Do people ask you to explain something to them, only to discover that your explanation fails to shed any light on what they wanted to know? Perhaps the order of the points you make doesn’t correspond with the requestor’s way of thinking. Perhaps you overexplain some concepts that the person understands and fail to sufficiently clarify more difficult material.
Verbal explanations live a somewhat transitory life. Once someone has heard and understood an explanation and filed it away for further consideration, how much will that person remember tomorrow? A week from tomorrow? Seminars and webinars fulfill an important function in continuing education. They introduce audiences to subjects and concepts that they’ve never before encountered or fill in gaps in their understanding. But deriving the most out of such events requires notes, support documentation or some other “triggers” that rekindle the discussion later on. Without such aids, you tend to forget or misinterpret important points. If you truly want to learn something important, you retain more information from the written word—regardless of whether the medium is a blog, an email, a publication—real or virtual—or even—perish the thought—“snail” mail.
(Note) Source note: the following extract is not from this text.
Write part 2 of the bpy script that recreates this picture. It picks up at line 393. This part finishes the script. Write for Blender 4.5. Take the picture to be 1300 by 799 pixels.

In a seminar or webinar, unless the presenter memorizes (or—worse—reads from) a prepared script, which would immediately cross the line from merely boring to dreadful, each repetition of a presentation will likely be unique, depending on factors such as the size and makeup of the audience and the mood of the presenter. An experienced presenter can take advantage of those differences to better address the audience’s needs.
Tightening test criteria to avoid passing bad boards will of necessity fail good ones. (Source: Building an Intelligent Manufacturing Line, page 17)
Developing a strategy to test printed-circuit boards, for example, requires establishing test conditions to strike a balance between allowing bad boards to pass (“escapes”) and marking good boards as bad (“false failures”), as the figure (from Building an Intelligent Manufacturing Line) illustrates. Although the figure states the case clearly, setting pass/fail criteria depends on many tangible and less tangible factors described in the relevant text, all requiring analysis beyond a binary “yes” or “no.” A remote oral event such as a webinar would show the figure and explain the relationships among the factors involved, trying to explore the nuances that affect “pass” or “fail” decisions. But unless attendees take copious notes that they understand without prompting from the presenter, they will likely miss some of the finer points of making that decision and forget some of the important points later on. A conventional on-site seminar works better because the presenter can “read” the audience and adjust the information conveyed on-the-fly based on comments made and questions asked. Still, time constraints invariably preclude including more than a subset of the information that an article, white paper, book or other source material contains. Unless people record the audio and retain the slide show, portions of the discussion will fade with time.
A written discussion can provide a much more comprehensive picture, addressing the ultimate question, “What are you making?” as well as production levels and lot sizes, likely failure rates, product lifetimes and so on.
Written words require deft, gifted editing so that the finished product communicates exactly what the author intended. The effort ranges from correcting misspelled words and incorrect grammar to reorganizing ideas that occur to an author out of order from the way an audience can understand and internalize them. An author who rereads text that expounds on a complicated point may regard that explanation as adequate because he or she already understands what the narrative is trying to convey. A random reader unfamiliar with the subject matter, however, may find the discussion somewhat opaque.
Yet, reading gets less respect today than it did a generation ago. The preponderance of social media to convey information leaves an impression of imprecision and impermanence. Scientific laws appear less immutable without a thorough explanation that recipients can reread and digest at their own pace and in their own way, and a 140-character Tweet proves woefully inadequate. The problem is twofold. People read less because they deem it less efficient than seeing a presentation. And fewer people write well because no one considers it the critically important skill that it is.
True comprehension depends, as it always has, on a combination of communication techniques. A verbal presentation can more easily break the ice for audience members unfamiliar with concepts, strategies and basic principles. Written material supports and amplifies the concepts to allow people to delve more deeply into the subject. You need both to supply a more complete answer.
Reference:
Stephen F. Scheiber, Building an Intelligent Manufacturing Line, Quale Press, 2001.